I recently signed up for swimming classes. I learned to swim as a child and can get around OK but I never really developed good breathing or form and I'm not as strong as I'd like to be. Plus it's a great way to work out.
So Tuesday night I was in the pool at the Y with a group of similarly abled swimmers. One fellow is physically strong and a regular swimmer, but his legs kick at the surface, splashing water thirty feet into the air. As he reaches the side of the pool where I've paused he comments on the water he's inadvertently been swallowing: "man, this'll clean you right out. There's lots of chlorine in here."
"Lots of people, too," I say.
"I was trying not to think about that," he says.
Then with a wet "puh!" he spits into the splash gutter along the edge of the water, thereby exorcising some of his chlorine demons. I notice that he does this whenever he stops to rest. And this is what I'm thinking about later when I accidentally swallow a huge gulp of pool water.

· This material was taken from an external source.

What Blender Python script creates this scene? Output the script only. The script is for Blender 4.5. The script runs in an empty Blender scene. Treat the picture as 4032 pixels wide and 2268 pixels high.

The train ride was a slow one this morning, with an extra fifteen minutes of starting and stopping as we made our way through some large interchanges. I was sitting in one of the rows that's face to face with the next row. There was one man across from me, and across the aisle there was a woman and another man in his row. Facing them was another passenger, my seatmate across the aisle, a heavyset square-figured middle aged woman, who whiled away the journey playing a video game on her swivel phone. She took this thing out when we first stopped between stations and kept it up, no kidding, for at least twenty minutes. Twenty minutes of the same forty-five second Nintendo jingle. Over. And Over. And Over. The man across from me shifted uncomfortably in his seat. The fellow diagonally across from me meaningfully cleared his throat. Nothing. I contemplated offering to help her disable the sound on her game, but I knew if she had any sense at this point she never let one of her neighbors handle that phone. So with the violent weight shifts, back arches, and butt pivots that are the international signs for SHUT THAT DAMN THING OFF!, we sat and endured. Cowards.